Based on a real-life incident in 2009, the Danish film A Hijacking bears thematic similarities to the high-profile, high-budget Captain Phillips, directed by Paul Greengrass and starring Tom Hanks.
The premise, as is known by now: a bunch of Somali pirates capture a Western cargo ship off the Horn of Africa.
However, in terms of narrative strategy and style, the two movies are different. A Hijacking unfolds more as a psychological standoff between the hostage takers and the ship’s corporate brass. The novelty of “A Hijacking” is that the story is told from the point of view of the hostages and the negotiators, not from the POV of the American captain and his crew..

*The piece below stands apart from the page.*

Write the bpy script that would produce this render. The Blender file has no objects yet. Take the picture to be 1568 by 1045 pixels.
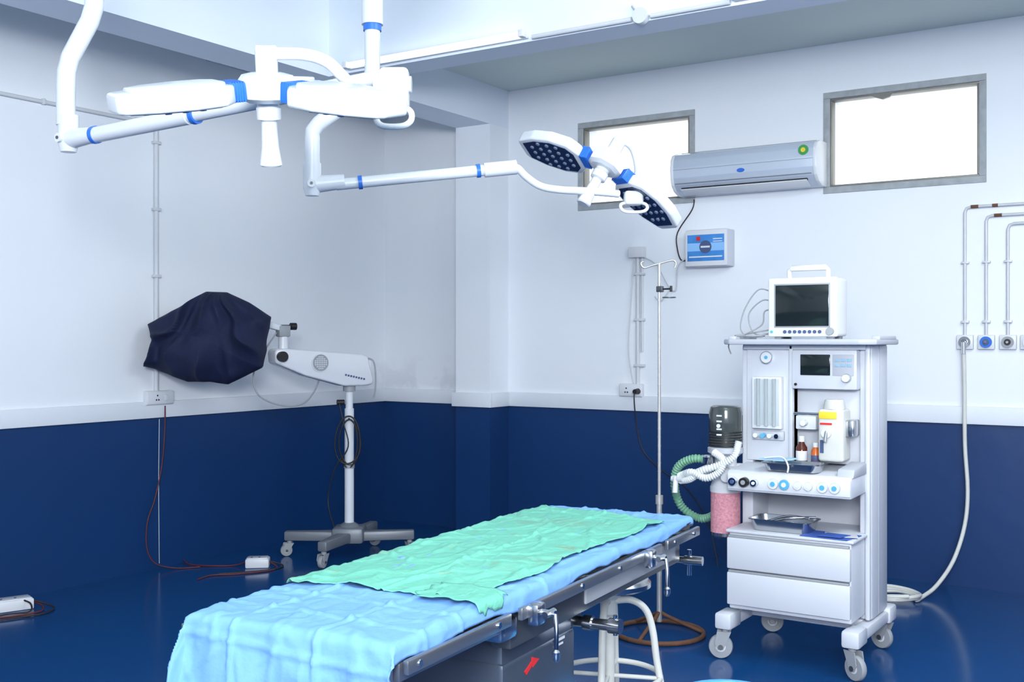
import bpy, bmesh, math, random
from mathutils import Vector, Matrix, Euler, noise
random.seed(7)
D=bpy.data; SC=bpy.context.scene
def rad(a): return math.radians(a)
# ------------------------------------------------------------ materials
def mat(name,col,rough=.5,metal=0.,ns=6.,na=.04,bump=0.,bs=40.,emit=0.,coat=0.,trans=0.,ior=1.45,alpha=1.):
    m=D.materials.new(name); m.use_nodes=True; nt=m.node_tree; N=nt.nodes; L=nt.links
    b=N['Principled BSDF']
    tc=N.new('ShaderNodeTexCoord'); nz=N.new('ShaderNodeTexNoise'); nz.inputs['Scale'].default_value=ns
    nz.inputs['Detail'].default_value=4
    L.new(tc.outputs['Object'],nz.inputs['Vector'])
    mx=N.new('ShaderNodeMix'); mx.data_type='RGBA'
    c1=[max(0,c*(1-na)) for c in col]+[1]; c2=[min(1,c*(1+na)) for c in col]+[1]
    mx.inputs[6].default_value=c1; mx.inputs[7].default_value=c2
    L.new(nz.outputs['Fac'],mx.inputs[0]); L.new(mx.outputs[2],b.inputs['Base Color'])
    b.inputs['Roughness'].default_value=rough; b.inputs['Metallic'].default_value=metal
    b.inputs['Coat Weight'].default_value=coat; b.inputs['IOR'].default_value=ior
    b.inputs['Transmission Weight'].default_value=trans; b.inputs['Alpha'].default_value=alpha
    if emit:
        b.inputs['Emission Color'].default_value=(*col,1); b.inputs['Emission Strength'].default_value=emit
    if bump:
        n2=N.new('ShaderNodeTexNoise'); n2.inputs['Scale'].default_value=bs; n2.inputs['Detail'].default_value=5
        L.new(tc.outputs['Object'],n2.inputs['Vector'])
        bp=N.new('ShaderNodeBump'); bp.inputs['Strength'].default_value=bump; bp.inputs['Distance'].default_value=.01
        L.new(n2.outputs['Fac'],bp.inputs['Height']); L.new(bp.outputs['Normal'],b.inputs['Normal'])
    return m
def wallmat(name,up,low,zs=.92):
    m=D.materials.new(name); m.use_nodes=True; nt=m.node_tree; N=nt.nodes; L=nt.links
    b=N['Principled BSDF']
    g=N.new('ShaderNodeNewGeometry'); sp=N.new('ShaderNodeSeparateXYZ'); L.new(g.outputs['Position'],sp.inputs[0])
    st=N.new('ShaderNodeMath'); st.operation='GREATER_THAN'; st.inputs[1].default_value=zs; L.new(sp.outputs['Z'],st.inputs[0])
    nz=N.new('ShaderNodeTexNoise'); nz.inputs['Scale'].default_value=1.1; nz.inputs['Detail'].default_value=5
    L.new(g.outputs['Position'],nz.inputs['Vector'])
    def mix(fac,a,bb):
        x=N.new('ShaderNodeMix'); x.data_type='RGBA'
        if hasattr(fac,'links'): L.new(fac,x.inputs[0])
        else: x.inputs[0].default_value=fac
        for i,v in ((6,a),(7,bb)):
            if hasattr(v,'links'): L.new(v,x.inputs[i])
            else: x.inputs[i].default_value=(*v,1)
        return x.outputs[2]
    u=mix(nz.outputs['Fac'],[c*.97 for c in up],[min(1,c*1.03) for c in up])
    # damp patches just above the rail
    n3=N.new('ShaderNodeTexNoise'); n3.inputs['Scale'].default_value=7; n3.inputs['Detail'].default_value=8
    L.new(g.outputs['Position'],n3.inputs['Vector'])
    r1=N.new('ShaderNodeMapRange'); r1.inputs[1].default_value=.5; r1.inputs[2].default_value=.62; L.new(n3.outputs['Fac'],r1.inputs[0])
    r2=N.new('ShaderNodeMapRange'); r2.inputs[1].default_value=1.28; r2.inputs[2].default_value=1.05; L.new(sp.outputs['Z'],r2.inputs[0])
    r4=N.new('ShaderNodeMapRange'); r4.inputs[1].default_value=-4.3; r4.inputs[2].default_value=-4.8; L.new(sp.outputs['X'],r4.inputs[0])
    r5=N.new('ShaderNodeMapRange'); r5.inputs[1].default_value=5.9; r5.inputs[2].default_value=6.3; L.new(sp.outputs['Y'],r5.inputs[0])
    mm=N.new('ShaderNodeMath'); mm.operation='MULTIPLY'; L.new(r1.outputs[0],mm.inputs[0]); L.new(r2.outputs[0],mm.inputs[1])
    m3=N.new('ShaderNodeMath'); m3.operation='MULTIPLY'; L.new(mm.outputs[0],m3.inputs[0]); L.new(r4.outputs[0],m3.inputs[1])
    m4=N.new('ShaderNodeMath'); m4.operation='MULTIPLY'; L.new(m3.outputs[0],m4.inputs[0]); L.new(r5.outputs[0],m4.inputs[1])
    m5=N.new('ShaderNodeMath'); m5.operation='MULTIPLY'; L.new(m4.outputs[0],m5.inputs[0]); m5.inputs[1].default_value=.22
    u=mix(m5.outputs[0],u,(.33,.36,.38))
    l=mix(nz.outputs['Fac'],[c*.85 for c in low],[c*1.15 for c in low])
    L.new(mix(st.outputs[0],l,u),b.inputs['Base Color'])
    b.inputs['Roughness'].default_value=.42
    n2=N.new('ShaderNodeTexNoise'); n2.inputs['Scale'].default_value=5; n2.inputs['Detail'].default_value=6
    L.new(g.outputs['Position'],n2.inputs['Vector'])
    bp=N.new('ShaderNodeBump'); bp.inputs['Strength'].default_value=.2; bp.inputs['Distance'].default_value=.015
    L.new(n2.outputs['Fac'],bp.inputs['Height']); L.new(bp.outputs['Normal'],b.inputs['Normal'])
    return m
WALL=wallmat('wall_paint',(.80,.835,.89),(.002,.032,.130))
CEIL=mat('ceiling_paint',(.66,.74,.71),.8,ns=1,na=.04,bump=.2,bs=3)
BEAM=mat('beam_paint',(.74,.81,.90),.7,ns=1.5,na=.04)
RAIL=mat('rail_paint',(.74,.78,.84),.45,ns=2)
FLOOR=mat('floor_vinyl',(.003,.052,.185),.17,ns=.8,na=.15,bump=.04,bs=3)
WHITE=mat('white_enamel',(.68,.71,.76),.25,coat=.3,na=.01)
WPLAS=mat('white_plastic',(.68,.70,.74),.4,na=.02)
GREYP=mat('grey_plastic',(.30,.32,.35),.45)
MACH=mat('machine_grey',(.59,.615,.68),.38,na=.02)
MACHD=mat('machine_dark_grey',(.46,.48,.54),.45,na=.02)  # darker grey for back panel, top shelf and trim parts
BLUE=mat('accent_blue',(.03,.16,.62),.35)
DBLUE=mat('led_panel_navy',(.015,.03,.09),.2)
BLACK=mat('black_rubber',(.012,.012,.014),.45)
SCREEN=mat('screen_glass',(.012,.018,.02),.08,na=.1)
STEEL=mat('stainless_steel',(.55,.56,.58),.22,1,ns=20,na=.06)
DSTEEL=mat('dark_steel',(.10,.11,.125),.35,.6,na=.1)
RSTEEL=mat('rail_steel',(.30,.32,.35),.3,.85,na=.12)
CHROME=mat('chrome',(.75,.76,.78),.1,1)
RUST=mat('rusted_iron',(.16,.075,.045),.75,.3,ns=25,na=.5,bump=.3)
STANDP=mat('stand_painted_steel',(.50,.50,.50),.35,.5,ns=30,na=.2)
CREAM=mat('cream_enamel',(.62,.63,.60),.4,ns=12,na=.1)
CEMENT=mat('cement_border',(.36,.39,.41),.9,ns=18,na=.3,bump=.5,bs=30)
ALU=mat('window_aluminium',(.22,.22,.20),.5,.3,na=.2)
COND=mat('conduit_pvc',(.60,.63,.67),.5)
GI=mat('pipe_painted',(.60,.62,.66),.4,.1,ns=14,na=.15)
BLUESH=mat('blue_drape',(.165,.36,.76),.85,ns=5,na=.05,bump=.15,bs=60)
def green():
    m=mat('green_drape',(.145,.47,.36),.9,ns=4,na=.10,bump=.2,bs=120)
    nt=m.node_tree;N=nt.nodes;L=nt.links;b=N['Principled BSDF']
    src=b.inputs['Base Color'].links[0].from_socket
    tc=N.new('ShaderNodeTexCoord')
    for sc,lo,hi,k,c in ((3.4,.54,.66,.75,(.17,.33,.24,1)),(9.,.60,.70,.6,(.22,.30,.19,1))):
        nz=N.new('ShaderNodeTexNoise');nz.inputs['Scale'].default_value=sc;nz.inputs['Detail'].default_value=7;nz.inputs['Roughness'].default_value=.62
        L.new(tc.outputs['Object'],nz.inputs['Vector'])
        mr=N.new('ShaderNodeMapRange');mr.inputs[1].default_value=lo;mr.inputs[2].default_value=hi;mr.inputs[4].default_value=k
        L.new(nz.outputs['Fac'],mr.inputs[0])
        x=N.new('ShaderNodeMix');x.data_type='RGBA';x.inputs[7].default_value=c
        L.new(mr.outputs[0],x.inputs[0]);L.new(src,x.inputs[6]);src=x.outputs[2]
    L.new(src,b.inputs['Base Color'])
    return m
GREEN=green()
NAVY=mat('navy_cover_cloth',(.004,.010,.046),.8,ns=8,na=.3,bump=.2,bs=150)
ACM=mat('ac_silver',(.52,.59,.70),.3,.1,na=.02,coat=.3)
ACW=mat('ac_white',(.72,.75,.79),.35)
STAB=mat('stabilizer_blue',(.05,.24,.62),.35,ns=14,na=.35)
RED=mat('red_paint',(.65,.02,.02),.5)
YEL=mat('yellow_label',(.8,.62,.04),.5)
GRN=mat('green_sticker',(.05,.32,.08),.5)
PINK=mat('soda_lime_granules',(.72,.30,.36),.8,ns=90,na=.5,bump=.6,bs=110)
SMOKE=mat('smoked_bellows',(.05,.06,.06),.12,ns=9,na=.2,coat=.5)
GHOSE=mat('green_corrugated_hose',(.16,.36,.24),.5)
WHOSE=mat('white_corrugated_hose',(.66,.70,.70),.4)
BROWN=mat('brown_glass',(.09,.02,.012),.1)
ORANGE=mat('orange_bottle',(.60,.13,.02),.3)
TUBEON=mat('tube_lit',(.95,.98,1.),.4,emit=1.8)
LED=mat('led_lens',(.30,.40,.55),.1,.3)
PAPER=mat('blue_paper',(.05,.12,.45),.6)
LPAPER=mat('light_blue_packet',(.35,.6,.85),.6)
BASIN=mat('basin_plastic',(.10,.45,.85),.35)
LABEL=mat('printed_label',(.06,.09,.2),.5)
GAUGE=mat('gauge_blue',(.10,.40,.65),.3)
CABLE=mat('cable_black',(.02,.015,.02),.5)
RCABLE=mat('cable_red',(.10,.02,.025),.5)
# pane
PANE=D.materials.new('window_pane'); PANE.use_nodes=True
_n=PANE.node_tree.nodes; _l=PANE.node_tree.links; _n.clear()
_o=_n.new('ShaderNodeOutputMaterial');_t=_n.new('ShaderNodeBsdfTransparent');_g=_n.new('ShaderNodeBsdfGlossy');_g.inputs['Roughness'].default_value=.05
_m=_n.new('ShaderNodeMixShader');_m.inputs[0].default_value=.06;_l.new(_t.outputs[0],_m.inputs[1]);_l.new(_g.outputs[0],_m.inputs[2]);_l.new(_m.outputs[0],_o.inputs[0])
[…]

We are still left to wonder whether the Somalis are mere villains and/or victims too. The level of intensity is relentlessly high, based on the use of sophisticated and dangerous automatic weapons, and being occasionally high on the amphetamine-like plant khat, which makes their conduct erratic, screaming at one another and also yelling at the ship’s crew, resulting in chaos.
With its twists and turns A Hijacking is just as good a film as “Captain Phillips,” and it’s to the credit of the filmmakers that the running time of their taut suspenser is 100 minutes, in lieu of the epic duration (133 minutes) of the potential Oscar-contender “Captain Phillips.”